From the August 01, 2011 issue of Futures Magazine • Subscribe!

CME code stolen

Inside job

imageThe Federal Bureau of Investigation (FBI) arrested Chunlai Yang, a senior software engineer for CME Group, in July on charges of theft of trade secrets after CME Group alerted the FBI that a crime may have been committed. Yang is a naturalized U.S. citizen and Chinese national who has worked at CME Group since 2000.

According to the complaint, CME security began monitoring Yang’s activity in May and discovered he downloaded to his work computer thousands of files of source code and algorithms protected by CME’s Clear Case security system. Yang then downloaded some of those files to multiple flash drives. The complaint states that some of these files included trade secrets that Yang had no need to access to fulfill his job functions.

Some of the trade secrets included source code that supports CME’s electronic trading system.

CME Group stated in a release: "CME Group places a high value on protecting its intellectual property and trade secrets. As soon as the company became aware of and confirmed the suspicious activities of one of its employees, CME Group cooperated with law enforcement authorities and moved to terminate the individual’s employment." It goes on to state, "The company has found no evidence that customer information, trading data or required regulatory information was compromised."

Yang also had been in e-mail contact with the assistant director of the Logistics and Trade Bureau for the Zhangiagang Free Trade Zone as far back as the summer of 2010 and shared protected source code and proprietary information. As part of that e-mail chain there are documents that "appear to be incorporation papers for an entity entitled ‘East China Technology Innovation Park Co. Limited’. The documents indentified Yang and [two others] as sole directors and shareholders" according to the complaint.

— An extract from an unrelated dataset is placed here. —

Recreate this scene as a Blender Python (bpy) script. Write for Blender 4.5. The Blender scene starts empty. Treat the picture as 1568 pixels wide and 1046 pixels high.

Tim Mulholland, managing partner at China-America Capital Company, says piracy of intellectual property has been a big problem in China for many years and has caused some firms to think twice about doing business there. However, the Chinese government actively is trying to improve protections, he says. "It behooves China to clean this up if they want to integrate into the global economy," Mulholland says, adding that this is a top priority for the Chinese government.

The FBI also noted that Yang had booked travel to China on a commercial flight scheduled to leave on July 7. He was ordered held without bond. If convicted Yang faces up to 10 years in prison, a $250,000 fine, and three years of supervised release.